What we typically discover in client audits is that two or three footer links account for 60-70% of all footer clicks. Those high-traffic links deserve prominent placement. The links that nobody clicks in six months are candidates for removal or restructuring. Footers should be living components that evolve based on evidence, not static elements set at launch and never revisited.

Heatmap data is especially revealing for footer layout decisions. If visitors consistently click on a non-linked element, like your address or a certification badge, that signals an unmet expectation. Maybe they expected the address to open a map, or the badge to link to a verification page. These micro-interactions matter more than most teams realise.

Putting It All Together

A good website footer does several things simultaneously: it provides navigation depth beyond what the header allows, builds trust through credibility indicators and transparent contact information, satisfies legal and compliance requirements, and supports SEO through strategic internal linking. The best footers accomplish all of this without feeling cluttered, because they’re designed with the same rigour and intentionality as the rest of the site.

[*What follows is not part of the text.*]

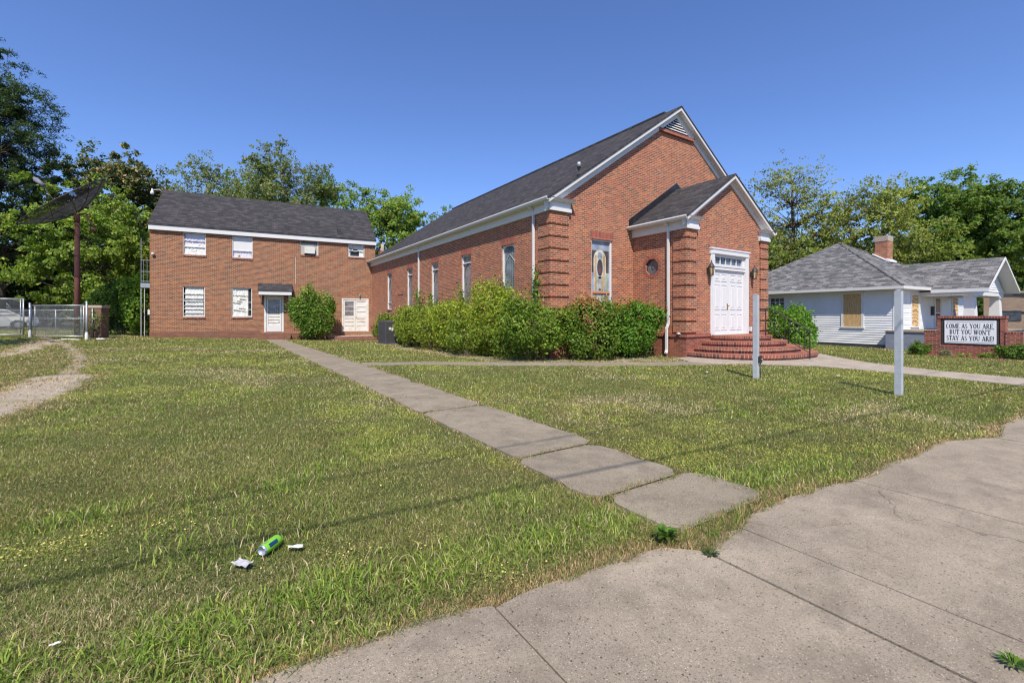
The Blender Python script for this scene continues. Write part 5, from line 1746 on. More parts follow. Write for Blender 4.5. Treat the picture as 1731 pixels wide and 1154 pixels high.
for line, cz in (("COME AS YOU ARE,", 0.965), ("BUT YOU WON'T", 0.745), ("STAY AS YOU ARE!", 0.515)):
    text_strokes(mb, line, 4.47, cz, 0.136, 0.175, SX - 0.009)
mb.build('lettering', 'letters', pn)
mb = MB()
for k in range(14):
    yk = 2.3 + k * 0.235
    mb.obox((22.25 + 0.012 * (k % 3), yk, -0.075), (0.1, 0.215, 0.1), rz=random.uniform(-0.05, 0.05))
eg = empty('garden_edging', (22.25, 4, -0.1), 'row of red bricks edging the flower bed in front of the sign', 'edging', world=True)
mb.build('bricks', 'brick_sign', eg)
bx = MB().prism([(22.3, 2.2), (24.0, 2.2), (24.0, 6.6), (22.9, 6.7), (22.3, 5.9)], 'z', -0.2, float(gz(23.2, 4.5)) + 0.0)
M['mulch'] = paint("mulch", (0.20, 0.115, 0.07), 0.95, 0.7, (0.36, 0.22, 0.12), 22, bmp=0.6)
structure(bx.build('flower_bed', 'mulch'))

# two weathered posts of a missing sign
for (x, y, h, lab, box_) in ((10.46, 5.55, 1.93, 'weathered grey square post with small black box near its foot', True),
                             (10.42, 2.93, 1.90, 'weathered grey square post nearest the pavement, in front of the white house', False)):
    o = empty('post', (x, y, 0), lab, 'post', group='two bare posts standing on the lawn', rz=R(3 if box_ else -2))
    mb = MB().box(-0.05, 0.05, -0.05, 0.05, -0.15, h)
    mb.add([(-0.054, -0.054, h), (0.054, -0.054, h), (0.054, 0.054, h), (-0.054, 0.054, h), (0, 0, h + 0.02)], [(0, 1, 4), (1, 2, 4), (2, 3, 4), (3, 0, 4), (3, 2, 1, 0)])
    mb.build('shaft', 'postpaint', o)
    if box_:
        b_ = MB().box(-0.01, 0.09, -0.10, -0.05, 0.36, 0.50).box(0.05, 0.10, -0.08, 0.02, 0.34, 0.52)
        b_.tube([(0.07, -0.06, 0.36), (0.08, -0.06, 0.12), (0.07, -0.06, -0.05)], 0.012, 6)
        b_.build('junction_box', 'black', o)
        MB().lathe([(0, 0.03), (0.02, 0.02), (0.02, 0), (0, 0)], (0.05, -0.10, 0.43), 8, Matrix.Rotation(R(90), 4, 'X')).build('bolt', 'galv', o)

# air conditioning unit by the hedge
o = empty('air_conditioner', (8.35, 25.5, float(gz(8.35, 25.5))), 'dark grey outdoor air conditioning unit with torn white labels beside the hedge', 'air conditioner', rz=R(6))
mb = MB().box(-0.5, 0.5, -0.5, 0.5, 0.02, 1.33)
mb.build('casing', 'ac', o)
mb = MB()
for k in range(22):
    z = 0.12 + k * 0.053
    mb.box(-0.46, 0.46, -0.506, -0.501, z, z + 0.012); mb.box(-0.506, -0.501, -0.46, 0.46, z, z + 0.012)
mb.build('louvres', 'black', o)
mb = MB().box(-0.14, -0.02, -0.512, -0.507, 0.78, 0.96).box(-0.30, -0.17, -0.512, -0.507, 0.84, 0.98).box(0.12, 0.34, -0.512, -0.507, 0.86, 0.95).box(0.20, 0.32, -0.512, -0.507, 0.72, 0.86)
mb.build('labels', 'paper', o)
MB().box(-0.58, 0.58, -0.58, 0.58, -0.12, 0.02).build('pad', 'concrete', o)
MB().lathe([(0.18, 0), (0.44, 0.04), (0.46, 0.0)], (0, 0, 1.33), 20).build('fan_grille', 'black', o)
mb = MB().tube([(0.45, -0.55, 0.9), (0.5, -0.6, 0.4), (0.42, -0.66, 0.05), (0.25, -0.7, 0.02)], 0.02, 6)
mb.build('cable', 'black', o)

# ================================================================== LEFT SIDE: dish, gates, pillar, car, shed
dx, dy = W(130.5, 25.2)
dz = float(gz(dx, dy))
o = empty('satellite_dish', (dx, dy, dz), 'large dark mesh satellite dish on a tall rusty pole behind the gate', 'satellite dish')
ph = 1.45 + 160 / 755 * 25.2 - dz
MB().tube([(0, 0, -0.3), (0, 0, ph * 0.55), (0, 0, ph)], [0.135, 0.125, 0.105], 14).build('pole', 'rust', o)
# dish axis in camera terms: up-left, slightly away
rgt = Vector((math.sin(TH), -math.cos(TH), 0)); fwd = Vector((math.cos(TH), math.sin(TH), 0)); up = Vector((0, 0, 1))
ax = (rgt * -0.50 + up * 0.86 + fwd * -0.57).normalized()
tang = ax.cross(Vector((0, 0, 1))).normalized(); bit = ax.cross(tang).normalized()
hub = Vector((0, 0, ph + 0.30)) + rgt * 0.05
Rd, dep_ = 2.33, 0.78
apex = hub + ax * 0.15 + rgt * -0.42 * 0.0


def dp(r, a):
    return apex + (tang * math.cos(a) + bit * math.sin(a)) * r + ax * dep_ * (r / Rd) ** 2


mb = MB()
n, kk = 48, 8
vs = [dp(0.12 + (Rd - 0.12) * k / kk, 2 * math.pi * i / n) for k in range(kk + 1) for i in range(n)]
mb.add(vs, [(k * n + i, k * n + (i + 1) % n, (k + 1) * n + (i + 1) % n, (k + 1) * n + i) for k in range(kk) for i in range(n)], True)
ds = mb.build('dish', 'dishmesh', o)
mb = MB()
for i in range(12):
    a = 2 * math.pi * i / 12
    mb.tube([dp(0.12 + (Rd - 0.12) * k / 6, a) - ax * 0.02 for k in range(7)], 0.018, 5)
for r in (Rd, Rd * 0.66, 0.45):
    mb.tube([dp(r, 2 * math.pi * i / 36) - ax * 0.01 for i in range(37)], 0.02, 5)
mb.build('ribs', 'black', ds)
mb = MB()
foc = apex + ax * 1.75 + rgt * -0.15
for a in (0.6, 2.7, 4.3):
    mb.tube([dp(Rd * 0.62, a), foc], 0.018, 5)
mb.build('feed_struts', 'black', o)
M['feedgrey'] = paint("feed_horn_grey", (0.16, 0.16, 0.19), 0.6, 0.2)
mb = MB()
hd = (rgt * -0.78 + up * 0.62).normalized()
mb.tube([foc - hd * 0.05, foc + hd * 0.5], [0.10, 0.13], 14)
mb.tube([foc + hd * 0.5, foc + hd * 0.62], [0.10, 0.08], 14)
mb.build('feed_horn', 'feedgrey', o)
mb = MB()
mb.tube([Vector((0, 0, ph - 0.1)), Vector((0, 0, ph + 0.1)), hub + ax * 0.1], 0.13, 10)
mb.tube([hub + rgt * -0.35, hub + rgt * 0.45 + up * 0.1], 0.05, 8)
mb.tube([hub + rgt * 0.45 + up * 0.1, hub + rgt * 0.95 - up * 0.85], 0.035, 6)
mb.tube([hub + rgt * 0.88 - up * 0.72, hub + rgt * 0.98 - up * 0.92], 0.07, 8)
mb.build('mount', 'rust', o)


def chain_link(mb, p0, p1, z0, z1, s=0.11, r=0.0036):
    p0 = Vector(p0); p1 = Vector(p1)
    L = (p1 - p0).length; d = (p1 - p0) / L; H_ = z1 - z0
    k = -H_
    nrm = Vector((-d.y, d.x, 0))
    for sg_ in (1, -1):
        k = -H_
        while k < L:
            if sg_ > 0: a0, b0, a1, b1 = k, 0, k + H_, H_
            else: a0, b0, a1, b1 = k, H_, k + H_, 0
            if a0 < 0: b0 += sg_ * (-a0); a0 = 0
            if a1 > L: b1 -= sg_ * (a1 - L); a1 = L
            if a1 > a0:
                P0 = p0 + d * a0 + Vector((0, 0, z0 + b0)); P1 = p0 + d * a1 + Vector((0, 0, z0 + b1))
                w = Vector((0, 0, r)) + d * r * -sg_
                mb.add([P0 - w, P0 + w, P1 + w, P1 - w], [(0, 1, 2, 3)])
                w2_ = nrm * r
                mb.add([P0 - w2_, P0 + w2_, P1 + w2_, P1 - w2_], [(0, 1, 2, 3)])
            k += s
    return mb


M['feedgrey2'] = paint("dull_wire", (0.26, 0.27, 0.28), 0.6, 0.2)


def gate(pxa, pxb, da, db, lab, z0=0.12, h=1.72, diag=False):
    a = Vector((*W(pxa, da), 0)); b = Vector((*W(pxb, db), 0))
    zg = float(gz((a.x + b.x) / 2, (a.y + b.y) / 2))
    o = empty('chain_link_gate', (a.x, a.y, zg), lab, 'gate', group='chain link gate leaves across the drive')
    b = b - a; a = Vector((0, 0, 0))
    mb = MB(); r = 0.027
    Z = lambda z: Vector((0, 0, z))
    mb.tube([a + Z(z0), a + Z(h)], r, 8); mb.tube([b + Z(z0), b + Z(h)], r, 8)
    mb.tube([a + Z(h), b + Z(h)], r, 8); mb.tube([a + Z(z0), b + Z(z0)], r, 8); mb.tube([a + Z(0.62 * h - 0.03), b + Z(0.62 * h - 0.03)], 0.02, 8)
    mb.tube([a * 0.93 + b * 0.07 + Z(z0), a * 0.93 + b * 0.07 + Z(h)], 0.016, 6)
    mb.tube([b * 0.95 + a * 0.05 + Z(z0), b * 0.95 + a * 0.05 + Z(h)], 0.016, 6)
    mb.build('gate_frame', 'galv', o)
    chain_link(MB(), a, b, z0, h).build('wire_mesh', 'feedgrey2', o)
    return o


gate(53, 141.5, 23.4, 23.3, 'closed right leaf of the chain link gate, in front of the dish pole')
gate(-60, 39.5, 22.4, 22.9, 'left leaf of the chain link gate, in front of the white car', h=1.95)
gp = []
for px, d, hh, lab in ((146.5, 23.2, 1.95, 'galvanised gate post beside the brick pillar'), (50.5, 23.3, 1.75, 'galvanised gate post between the two gate leaves')):
    x, y = W(px, d); zg = float(gz(x, y))
    o = empty('gate_post', (x, y, zg), lab, 'post')
    MB().tube([(0, 0, -0.1), (0, 0, hh)], 0.045, 10).lathe([(0.06, 0), (0.055, 0.03), (0.0, 0.06)], (0, 0, hh), 10).build('shaft', 'galv', o)
    MB().lathe([(0.075, -0.05), (0.075, 0.28), (0.045, 0.40)], (0, 0, 0), 12).build('sleeve', 'white_old', o)
x0, y0 = W(104, 22.6); x1, y1 = W(134, 22.6)
r_ = MB().tube([(x0, y0, float(gz(x0, y0)) + 0.03), (x1, y1, float(gz(x1, y1)) + 0.03)], 0.03, 8).build('fallen_rail', 'white')
r_['label'] = 'white metal rail lying on the ground below the right gate leaf'; r_['category'] = 'rail'

# back fence of chain link behind the gates
a = Vector((*W(-60, 30), 0)); b = Vector((*W(150, 27.5), 0)); zg = 0.28
o = empty('chain_link_fence', (a.x, a.y, zg), 'chain link fence on thin posts behind the dish pole', 'fence')
b = b - a; a = Vector((0, 0, 0))
mb = MB(); mb.tube([a + Vector((0, 0, 1.5)), b + Vector((0, 0, 1.5))], 0.022, 6); mb.build('top_rail', 'galv', o)
for k in range(5):
    p = a + (b - a) * k / 4
    MB().tube([p, p + Vector((0, 0, 1.55))], 0.028, 8).build('post', 'galv', o)
chain_link(MB(), a, b, 0.05, 1.5, 0.14).build('wire_mesh', 'feedgrey2', o)

# brick pillar
x, y = W(163, 24.6); zg = float(gz(x, y))
o = empty('brick_pillar', (x, y, zg), 'old brown brick gate pillar with stone cap partly covered by creeper', 'pillar', rz=R(-20))
M['brick_old'] = brick_mat("old_brick", [(0, (0.12, 0.06, 0.045)), (1, (0.24, 0.11, 0.07))], (0.23, 0.18, 0.13), stain=(0.13, 0.12, 0.06))
MB().box(-0.40, 0.40, -0.32, 0.32, -0.2, 1.66).build('shaft', 'brick_old', o)
MB().box(-0.44, 0.44, -0.36, 0.36, 1.66, 1.80).build('cap', 'sandstone', o)
MB().tube([(0.02, -0.36, -0.1), (0.02, -0.36, 1.62)], 0.03, 8).build('pipe', 'galv', o)
o2 = make_shrub('creeper', (x - 0.1, y - 0.55), 0.75, 0.16, 1.6, 'thin green creeper hanging on the brick pillar', 'creeper', base=(0.10, 0.16, 0.035), leaf=0.09, n=450, seed=77, rot=R(-20))


def extr(prof, w0, w1, mt, inset=None):
    """body from a side profile (x,z), half widths; mt maps to parent space"""
    n = len(prof)
    m = MB()
    hw = [w1 if (inset and inset(p)) else w0 for p in prof]
    vs = [(p[0], -h, p[1]) for p, h in zip(prof, hw)] + [(p[0], h, p[1]) for p, h in zip(prof, hw)]
    m.add(vs, [tuple(range(n)), tuple(range(2 * n - 1, n - 1, -1))] + [(i, n + i, n + (i + 1) % n, (i + 1) % n) for i in range(n)])
    return m


# parked car: nose to the lower left
cx, cy = W(-24, 29.5); zg = float(gz(cx, cy))
FW = rgt * -0.62 + fwd * -0.78
o = empty('parked_car', (cx, cy, zg + 0.0), 'old dusty white two-door car parked behind the left gate leaf', 'car', rz=math.atan2(FW.y, FW.x))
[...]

Start by auditing your current footer against the criteria in this article. Check your link structure against your site analytics. Verify your legal compliance elements. Test your mobile rendering on actual devices. Then bring the footer into your next design review with the same seriousness you’d give any other high-visibility component. It appears on every page, it’s seen by every visitor, and it deserves to be treated as the strategic asset it is.